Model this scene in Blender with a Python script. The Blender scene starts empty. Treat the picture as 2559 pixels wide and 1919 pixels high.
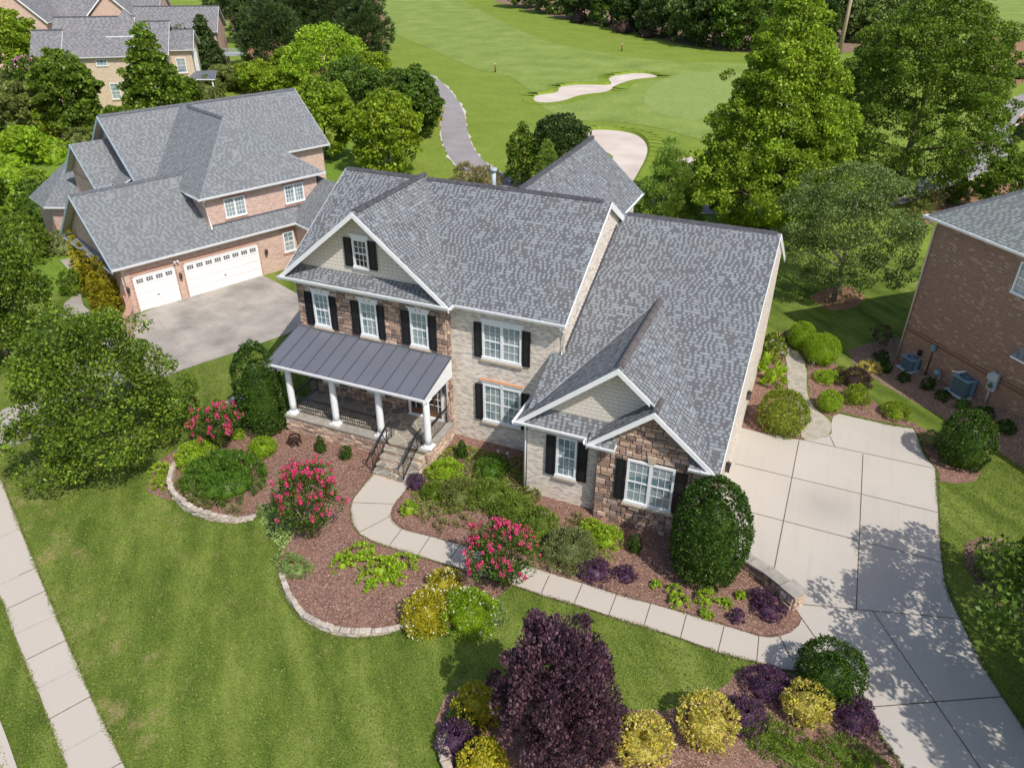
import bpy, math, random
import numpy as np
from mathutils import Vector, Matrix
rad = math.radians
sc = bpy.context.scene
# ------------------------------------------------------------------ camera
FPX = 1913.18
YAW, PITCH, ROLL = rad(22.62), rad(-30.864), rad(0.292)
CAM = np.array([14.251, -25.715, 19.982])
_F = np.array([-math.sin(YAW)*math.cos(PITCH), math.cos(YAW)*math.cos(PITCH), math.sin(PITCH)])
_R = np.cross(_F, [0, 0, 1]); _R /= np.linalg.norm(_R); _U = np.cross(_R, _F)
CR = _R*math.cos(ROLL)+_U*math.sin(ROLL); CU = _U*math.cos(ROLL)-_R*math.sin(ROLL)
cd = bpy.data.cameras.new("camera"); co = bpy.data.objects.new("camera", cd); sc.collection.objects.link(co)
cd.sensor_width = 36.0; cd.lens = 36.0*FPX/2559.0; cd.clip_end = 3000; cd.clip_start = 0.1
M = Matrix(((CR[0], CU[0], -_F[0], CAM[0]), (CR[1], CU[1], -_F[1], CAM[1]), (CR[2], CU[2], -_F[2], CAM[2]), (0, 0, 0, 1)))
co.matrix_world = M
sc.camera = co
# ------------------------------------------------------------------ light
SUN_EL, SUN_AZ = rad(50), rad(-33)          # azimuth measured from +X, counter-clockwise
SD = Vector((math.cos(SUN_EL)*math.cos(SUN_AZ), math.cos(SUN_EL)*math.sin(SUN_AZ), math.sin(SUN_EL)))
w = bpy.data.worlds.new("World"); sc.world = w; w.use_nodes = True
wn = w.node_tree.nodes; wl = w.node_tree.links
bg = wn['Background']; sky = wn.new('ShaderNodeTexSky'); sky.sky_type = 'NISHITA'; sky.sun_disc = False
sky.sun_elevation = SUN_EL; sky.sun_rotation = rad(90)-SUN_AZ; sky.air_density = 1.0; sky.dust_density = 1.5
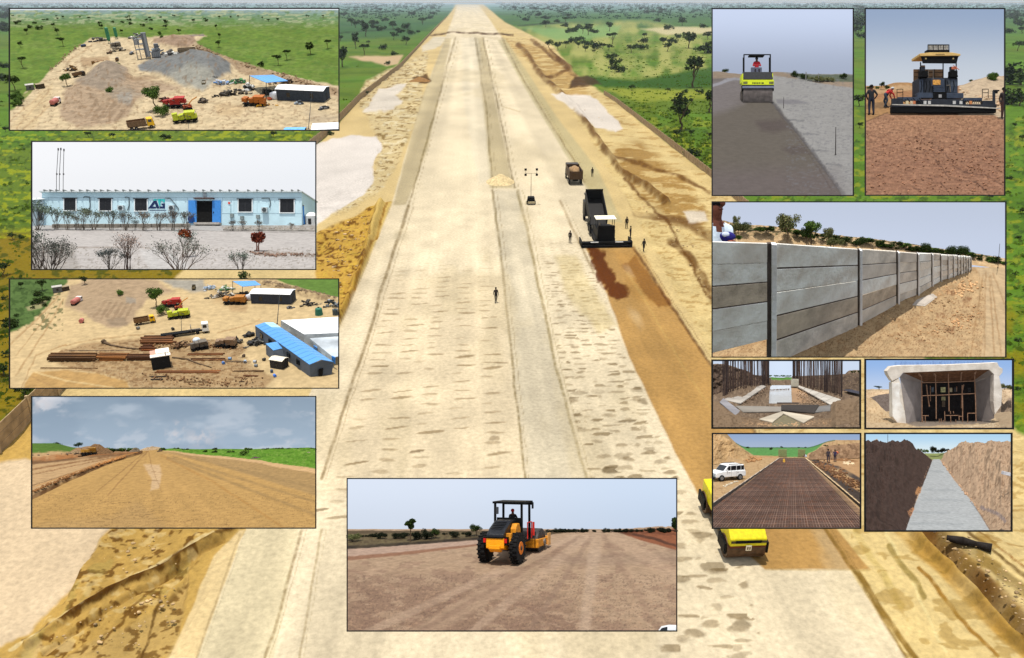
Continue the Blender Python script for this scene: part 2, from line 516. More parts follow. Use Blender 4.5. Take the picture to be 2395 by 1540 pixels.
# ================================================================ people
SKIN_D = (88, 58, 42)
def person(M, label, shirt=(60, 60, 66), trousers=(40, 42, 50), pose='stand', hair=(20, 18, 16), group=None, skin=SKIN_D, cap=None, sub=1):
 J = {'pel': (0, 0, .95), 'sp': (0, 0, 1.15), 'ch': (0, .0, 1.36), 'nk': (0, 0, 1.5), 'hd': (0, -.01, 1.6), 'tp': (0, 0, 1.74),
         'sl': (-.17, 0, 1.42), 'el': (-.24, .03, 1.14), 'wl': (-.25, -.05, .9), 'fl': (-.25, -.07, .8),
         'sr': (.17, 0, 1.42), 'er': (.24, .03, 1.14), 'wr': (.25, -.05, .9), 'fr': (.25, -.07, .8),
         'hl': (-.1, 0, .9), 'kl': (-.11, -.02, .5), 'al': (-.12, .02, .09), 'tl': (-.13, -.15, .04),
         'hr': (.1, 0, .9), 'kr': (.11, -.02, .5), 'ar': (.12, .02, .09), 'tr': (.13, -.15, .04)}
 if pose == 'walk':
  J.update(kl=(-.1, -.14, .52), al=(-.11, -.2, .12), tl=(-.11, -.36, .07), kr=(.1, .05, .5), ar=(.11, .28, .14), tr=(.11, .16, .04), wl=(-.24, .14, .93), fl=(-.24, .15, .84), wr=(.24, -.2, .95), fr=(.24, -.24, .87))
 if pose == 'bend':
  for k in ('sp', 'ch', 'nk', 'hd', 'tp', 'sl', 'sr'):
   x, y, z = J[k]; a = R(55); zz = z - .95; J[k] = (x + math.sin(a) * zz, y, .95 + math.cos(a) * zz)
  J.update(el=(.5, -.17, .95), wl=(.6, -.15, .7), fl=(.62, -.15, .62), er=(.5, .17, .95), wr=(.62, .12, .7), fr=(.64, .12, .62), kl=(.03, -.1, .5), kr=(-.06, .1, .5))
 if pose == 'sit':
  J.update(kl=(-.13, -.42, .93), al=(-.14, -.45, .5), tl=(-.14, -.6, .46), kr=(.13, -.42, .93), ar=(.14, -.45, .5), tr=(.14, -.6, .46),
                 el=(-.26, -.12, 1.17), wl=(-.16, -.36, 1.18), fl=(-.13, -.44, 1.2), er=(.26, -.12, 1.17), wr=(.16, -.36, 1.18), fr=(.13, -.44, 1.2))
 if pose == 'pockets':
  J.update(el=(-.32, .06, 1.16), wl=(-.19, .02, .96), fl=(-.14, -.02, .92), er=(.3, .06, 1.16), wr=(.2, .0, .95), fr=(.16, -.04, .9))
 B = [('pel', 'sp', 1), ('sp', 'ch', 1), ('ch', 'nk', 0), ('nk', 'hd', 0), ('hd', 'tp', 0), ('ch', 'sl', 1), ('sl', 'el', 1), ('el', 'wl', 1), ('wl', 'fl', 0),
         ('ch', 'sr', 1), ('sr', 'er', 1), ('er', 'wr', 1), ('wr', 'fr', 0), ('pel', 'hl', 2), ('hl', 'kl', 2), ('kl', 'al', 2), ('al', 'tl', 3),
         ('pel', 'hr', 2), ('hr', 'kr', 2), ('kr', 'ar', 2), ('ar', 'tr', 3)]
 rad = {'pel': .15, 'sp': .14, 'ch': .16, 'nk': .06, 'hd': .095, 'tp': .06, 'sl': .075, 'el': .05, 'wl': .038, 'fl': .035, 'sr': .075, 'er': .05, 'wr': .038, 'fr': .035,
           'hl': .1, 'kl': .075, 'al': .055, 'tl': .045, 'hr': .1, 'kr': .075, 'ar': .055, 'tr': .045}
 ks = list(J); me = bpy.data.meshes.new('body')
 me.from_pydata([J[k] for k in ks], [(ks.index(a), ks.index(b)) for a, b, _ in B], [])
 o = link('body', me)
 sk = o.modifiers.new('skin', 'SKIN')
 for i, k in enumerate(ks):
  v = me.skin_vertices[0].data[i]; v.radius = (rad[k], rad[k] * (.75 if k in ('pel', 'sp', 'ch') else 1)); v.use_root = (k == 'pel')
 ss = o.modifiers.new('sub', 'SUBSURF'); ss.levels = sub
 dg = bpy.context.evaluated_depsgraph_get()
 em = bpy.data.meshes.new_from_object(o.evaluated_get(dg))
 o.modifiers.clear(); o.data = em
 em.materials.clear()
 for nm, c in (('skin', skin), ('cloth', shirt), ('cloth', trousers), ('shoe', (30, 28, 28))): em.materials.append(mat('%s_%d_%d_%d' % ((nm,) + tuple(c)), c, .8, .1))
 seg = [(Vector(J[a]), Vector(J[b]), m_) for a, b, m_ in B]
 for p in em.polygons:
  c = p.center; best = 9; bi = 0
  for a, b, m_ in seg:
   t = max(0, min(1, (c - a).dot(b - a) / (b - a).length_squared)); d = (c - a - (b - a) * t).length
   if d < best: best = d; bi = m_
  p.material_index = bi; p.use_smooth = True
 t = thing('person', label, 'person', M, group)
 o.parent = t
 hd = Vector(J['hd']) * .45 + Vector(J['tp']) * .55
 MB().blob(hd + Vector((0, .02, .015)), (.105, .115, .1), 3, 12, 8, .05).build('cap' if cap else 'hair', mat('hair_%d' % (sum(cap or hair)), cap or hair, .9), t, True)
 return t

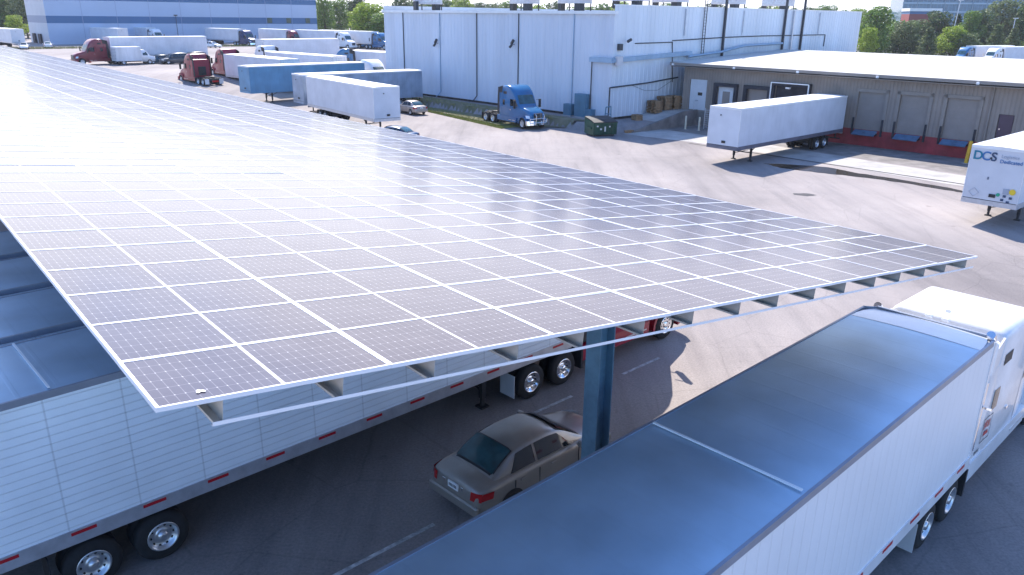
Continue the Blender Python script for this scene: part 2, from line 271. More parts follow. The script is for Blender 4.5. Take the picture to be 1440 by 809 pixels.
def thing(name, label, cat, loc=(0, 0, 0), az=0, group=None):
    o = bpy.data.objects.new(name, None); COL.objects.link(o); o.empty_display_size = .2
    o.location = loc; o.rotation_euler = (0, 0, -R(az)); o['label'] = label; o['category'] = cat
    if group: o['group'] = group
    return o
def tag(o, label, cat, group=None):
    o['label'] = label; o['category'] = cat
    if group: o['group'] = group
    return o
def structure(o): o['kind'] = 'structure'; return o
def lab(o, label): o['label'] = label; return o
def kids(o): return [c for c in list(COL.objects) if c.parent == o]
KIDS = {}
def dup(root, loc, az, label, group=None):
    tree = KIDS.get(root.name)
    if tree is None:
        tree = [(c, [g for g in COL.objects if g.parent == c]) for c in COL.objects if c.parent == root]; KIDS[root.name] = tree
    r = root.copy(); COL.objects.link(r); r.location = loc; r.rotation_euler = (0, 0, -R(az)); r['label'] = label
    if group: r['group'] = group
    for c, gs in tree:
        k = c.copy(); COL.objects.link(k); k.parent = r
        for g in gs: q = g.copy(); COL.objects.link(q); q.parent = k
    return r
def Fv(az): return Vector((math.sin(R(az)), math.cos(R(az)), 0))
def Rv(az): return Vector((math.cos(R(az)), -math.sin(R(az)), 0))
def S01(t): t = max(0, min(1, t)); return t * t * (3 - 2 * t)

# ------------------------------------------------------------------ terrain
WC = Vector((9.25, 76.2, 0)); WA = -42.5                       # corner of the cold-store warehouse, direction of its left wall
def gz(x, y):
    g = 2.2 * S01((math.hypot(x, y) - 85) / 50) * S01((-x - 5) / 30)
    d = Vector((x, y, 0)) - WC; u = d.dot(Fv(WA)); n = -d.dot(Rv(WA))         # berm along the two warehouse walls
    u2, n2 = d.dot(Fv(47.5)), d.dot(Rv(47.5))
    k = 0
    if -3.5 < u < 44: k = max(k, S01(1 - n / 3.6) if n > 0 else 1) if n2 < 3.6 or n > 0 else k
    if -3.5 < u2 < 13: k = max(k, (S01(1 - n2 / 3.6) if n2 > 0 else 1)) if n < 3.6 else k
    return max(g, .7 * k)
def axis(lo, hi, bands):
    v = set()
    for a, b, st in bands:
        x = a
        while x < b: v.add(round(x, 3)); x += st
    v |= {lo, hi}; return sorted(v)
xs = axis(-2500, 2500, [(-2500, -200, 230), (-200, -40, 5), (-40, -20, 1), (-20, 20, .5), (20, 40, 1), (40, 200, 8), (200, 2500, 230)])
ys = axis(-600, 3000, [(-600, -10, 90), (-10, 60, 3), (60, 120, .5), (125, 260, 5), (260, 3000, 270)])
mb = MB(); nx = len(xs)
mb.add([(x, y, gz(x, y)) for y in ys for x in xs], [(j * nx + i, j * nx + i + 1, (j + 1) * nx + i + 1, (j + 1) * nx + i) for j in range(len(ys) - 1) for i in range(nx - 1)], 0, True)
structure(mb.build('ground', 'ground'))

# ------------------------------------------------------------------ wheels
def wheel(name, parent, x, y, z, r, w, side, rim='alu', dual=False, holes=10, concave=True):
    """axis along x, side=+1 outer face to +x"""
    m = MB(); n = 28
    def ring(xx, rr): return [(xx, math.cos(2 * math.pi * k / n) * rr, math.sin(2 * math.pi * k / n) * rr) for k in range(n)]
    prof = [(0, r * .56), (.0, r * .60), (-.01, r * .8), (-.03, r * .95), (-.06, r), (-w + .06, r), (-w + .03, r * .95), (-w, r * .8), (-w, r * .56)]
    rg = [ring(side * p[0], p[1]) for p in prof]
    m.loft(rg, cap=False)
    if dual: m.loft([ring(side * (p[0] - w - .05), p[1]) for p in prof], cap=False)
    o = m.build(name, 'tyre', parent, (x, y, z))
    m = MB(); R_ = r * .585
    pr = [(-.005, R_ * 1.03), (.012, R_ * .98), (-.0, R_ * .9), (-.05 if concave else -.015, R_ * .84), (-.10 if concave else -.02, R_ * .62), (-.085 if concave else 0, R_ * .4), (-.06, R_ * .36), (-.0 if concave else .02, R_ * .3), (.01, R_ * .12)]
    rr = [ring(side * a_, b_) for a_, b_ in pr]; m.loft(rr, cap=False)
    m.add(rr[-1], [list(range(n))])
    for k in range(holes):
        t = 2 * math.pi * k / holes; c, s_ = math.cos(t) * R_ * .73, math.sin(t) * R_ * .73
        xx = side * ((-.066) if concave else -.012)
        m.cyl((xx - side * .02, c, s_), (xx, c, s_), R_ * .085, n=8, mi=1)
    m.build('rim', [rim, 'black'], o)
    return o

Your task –
Look at the listing and set down only the lines from its start through the line with "sky.sun_elevation = SUN_EL;", word for word and without pictures.

Answer below –
Model this scene in Blender with a Python script. The Blender scene starts empty. Treat the picture as 2559 pixels wide and 1919 pixels high.
import bpy, math, random
import numpy as np
from mathutils import Vector, Matrix
rad = math.radians
sc = bpy.context.scene
# ------------------------------------------------------------------ camera
FPX = 1913.18
YAW, PITCH, ROLL = rad(22.62), rad(-30.864), rad(0.292)
CAM = np.array([14.251, -25.715, 19.982])
_F = np.array([-math.sin(YAW)*math.cos(PITCH), math.cos(YAW)*math.cos(PITCH), math.sin(PITCH)])
_R = np.cross(_F, [0, 0, 1]); _R /= np.linalg.norm(_R); _U = np.cross(_R, _F)
CR = _R*math.cos(ROLL)+_U*math.sin(ROLL); CU = _U*math.cos(ROLL)-_R*math.sin(ROLL)
cd = bpy.data.cameras.new("camera"); co = bpy.data.objects.new("camera", cd); sc.collection.objects.link(co)
cd.sensor_width = 36.0; cd.lens = 36.0*FPX/2559.0; cd.clip_end = 3000; cd.clip_start = 0.1
M = Matrix(((CR[0], CU[0], -_F[0], CAM[0]), (CR[1], CU[1], -_F[1], CAM[1]), (CR[2], CU[2], -_F[2], CAM[2]), (0, 0, 0, 1)))
co.matrix_world = M
sc.camera = co
# ------------------------------------------------------------------ light
SUN_EL, SUN_AZ = rad(50), rad(-33)          # azimuth measured from +X, counter-clockwise
SD = Vector((math.cos(SUN_EL)*math.cos(SUN_AZ), math.cos(SUN_EL)*math.sin(SUN_AZ), math.sin(SUN_EL)))
w = bpy.data.worlds.new("World"); sc.world = w; w.use_nodes = True
wn = w.node_tree.nodes; wl = w.node_tree.links
bg = wn['Background']; sky = wn.new('ShaderNodeTexSky'); sky.sky_type = 'NISHITA'; sky.sun_disc = False
sky.sun_elevation = SUN_EL; sky.sun_rotation = rad(90)-SUN_AZ; sky.air_density = 1.0; sky.dust_density = 1.5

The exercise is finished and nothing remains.